The tragedy of Dodge and Halie's family seems to be a case of arrested development. In spite of being elderly, Halie and Dodge think of their children as highly dependent people, who desperately need their help. Instead of accepting their age and their stage of life, Halie and Dodge each agree that Tilden is "still a child," in spite of being in his late 40s. Similarly, Tilden acts more like an adolescent or a teenager than a grown man. The family exists at the margins of society, playacting at some kind of young American domesticity, further marginalized by their economic precarity and their various addictions, whether it be to whiskey, chewing tobacco, pills, or imagined realities.
Left alone with his father, Tilden waxes poetic on the nature of repression. He tells his father that when he was in New Mexico he realized that one has to talk to someone or they go through a kind of death. Dodge does not want to talk about the past, but Tilden insists, "You gotta talk or you'll die...I found that out in New Mexico. I thought I was dying but I just lost my voice." In this moment, Tilden suggests that repression, elision, and silence are akin to decay and death, that meaning is made through talking about things. Repression and loneliness are the worst fates, according to Tilden, alluding to the ways that his parents have repressed things and made life harder for themselves.
The play takes a turn when yet another generation arrives at the house. Vince, Tilden's 22-year-old son, arrives with his girlfriend Shelly. Their situation is also mysterious, as Vince tells Shelly that he has not been back to this house for six years and she seems to find his wholesome American household to be hysterically funny. If Dodge and Halie represent some image of old American nostalgia, Shelly and Vince, 20-something characters in 1978, represent a younger, countercultural generation, baby boomers in fur coats and dark sunglasses. They subvert the world of the play with their skepticism and youth. Unlike the other characters, they are not yet haunted by regrets or a skewed relationship to the past.

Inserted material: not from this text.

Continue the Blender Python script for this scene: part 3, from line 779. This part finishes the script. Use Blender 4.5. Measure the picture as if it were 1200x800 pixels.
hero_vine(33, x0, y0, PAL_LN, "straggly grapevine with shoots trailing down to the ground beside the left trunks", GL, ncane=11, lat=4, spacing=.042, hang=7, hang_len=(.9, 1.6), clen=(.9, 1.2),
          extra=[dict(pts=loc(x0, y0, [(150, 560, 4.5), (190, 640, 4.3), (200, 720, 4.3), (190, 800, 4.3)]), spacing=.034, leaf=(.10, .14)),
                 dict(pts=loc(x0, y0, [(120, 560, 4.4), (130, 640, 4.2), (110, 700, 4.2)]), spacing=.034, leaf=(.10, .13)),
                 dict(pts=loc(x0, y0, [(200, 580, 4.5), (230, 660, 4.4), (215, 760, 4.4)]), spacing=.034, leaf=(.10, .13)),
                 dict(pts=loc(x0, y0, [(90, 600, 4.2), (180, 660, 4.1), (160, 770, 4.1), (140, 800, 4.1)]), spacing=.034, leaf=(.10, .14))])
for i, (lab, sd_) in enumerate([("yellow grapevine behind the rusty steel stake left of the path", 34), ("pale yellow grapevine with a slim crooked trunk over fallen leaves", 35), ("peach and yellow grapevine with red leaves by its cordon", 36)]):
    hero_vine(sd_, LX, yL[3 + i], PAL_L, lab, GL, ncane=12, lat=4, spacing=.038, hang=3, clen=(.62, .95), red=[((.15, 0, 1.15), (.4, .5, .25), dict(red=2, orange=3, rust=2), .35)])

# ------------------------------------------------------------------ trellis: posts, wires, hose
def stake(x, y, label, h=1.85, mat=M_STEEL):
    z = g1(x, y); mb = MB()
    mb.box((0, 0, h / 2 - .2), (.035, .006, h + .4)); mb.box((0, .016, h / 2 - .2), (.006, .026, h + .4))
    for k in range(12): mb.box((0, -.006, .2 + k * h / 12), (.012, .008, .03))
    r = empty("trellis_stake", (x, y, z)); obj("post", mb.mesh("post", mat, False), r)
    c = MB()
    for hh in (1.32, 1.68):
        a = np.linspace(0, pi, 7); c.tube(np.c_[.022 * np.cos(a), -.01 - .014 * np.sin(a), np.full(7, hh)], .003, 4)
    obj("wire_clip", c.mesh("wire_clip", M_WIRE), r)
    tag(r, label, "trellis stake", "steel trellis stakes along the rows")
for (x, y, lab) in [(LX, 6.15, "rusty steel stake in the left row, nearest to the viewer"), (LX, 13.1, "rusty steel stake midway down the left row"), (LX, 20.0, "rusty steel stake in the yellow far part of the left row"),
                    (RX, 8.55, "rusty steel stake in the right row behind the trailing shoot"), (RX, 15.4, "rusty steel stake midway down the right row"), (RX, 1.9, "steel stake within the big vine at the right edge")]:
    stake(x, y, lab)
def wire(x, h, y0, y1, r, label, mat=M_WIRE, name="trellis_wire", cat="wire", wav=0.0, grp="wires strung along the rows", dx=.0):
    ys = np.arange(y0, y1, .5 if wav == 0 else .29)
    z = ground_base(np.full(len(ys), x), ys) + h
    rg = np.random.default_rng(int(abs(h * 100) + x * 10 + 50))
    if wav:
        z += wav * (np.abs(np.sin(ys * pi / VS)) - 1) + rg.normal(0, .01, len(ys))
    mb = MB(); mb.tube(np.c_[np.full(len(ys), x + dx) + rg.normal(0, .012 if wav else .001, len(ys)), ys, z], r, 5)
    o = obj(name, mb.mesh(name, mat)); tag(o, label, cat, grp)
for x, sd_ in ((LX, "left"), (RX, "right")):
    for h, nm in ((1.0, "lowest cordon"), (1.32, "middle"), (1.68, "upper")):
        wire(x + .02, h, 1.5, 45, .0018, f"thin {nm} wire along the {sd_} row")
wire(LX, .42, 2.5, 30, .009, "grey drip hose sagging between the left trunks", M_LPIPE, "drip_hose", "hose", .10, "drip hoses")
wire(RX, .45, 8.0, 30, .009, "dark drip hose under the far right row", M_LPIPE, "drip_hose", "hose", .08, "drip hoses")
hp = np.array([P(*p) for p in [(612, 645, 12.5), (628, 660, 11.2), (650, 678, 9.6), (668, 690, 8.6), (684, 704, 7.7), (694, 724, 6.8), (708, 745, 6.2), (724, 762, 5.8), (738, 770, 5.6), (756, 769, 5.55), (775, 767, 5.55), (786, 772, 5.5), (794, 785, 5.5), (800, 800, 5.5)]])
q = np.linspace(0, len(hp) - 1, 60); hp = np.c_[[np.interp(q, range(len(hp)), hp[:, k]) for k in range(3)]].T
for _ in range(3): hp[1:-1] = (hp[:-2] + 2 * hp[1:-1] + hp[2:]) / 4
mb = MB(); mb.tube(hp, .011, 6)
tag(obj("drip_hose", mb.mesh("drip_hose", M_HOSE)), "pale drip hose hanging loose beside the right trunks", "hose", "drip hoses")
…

The play continually plays with the nature of reality and its different interpretations through its various characters. When Vince and Shelly arrive at Dodge and Halie's house, Dodge does not recognize Vince. Additionally, they get in an argument about Tilden's whereabouts, with Vince insisting that Tilden is in New Mexico, and Dodge telling him that Tilden is there. The audience cannot help but agree with the senile old man, having just seen Tilden in the previous act. In this way, Shepard subverts the audience's perception of reality, suggesting that no one is a reliable source within the world of the play. Rather, many different realities and perceptions of time seem to be layered on top of one another in the play, and the audience is asked to sift through the various subjectivities, accepting each of them.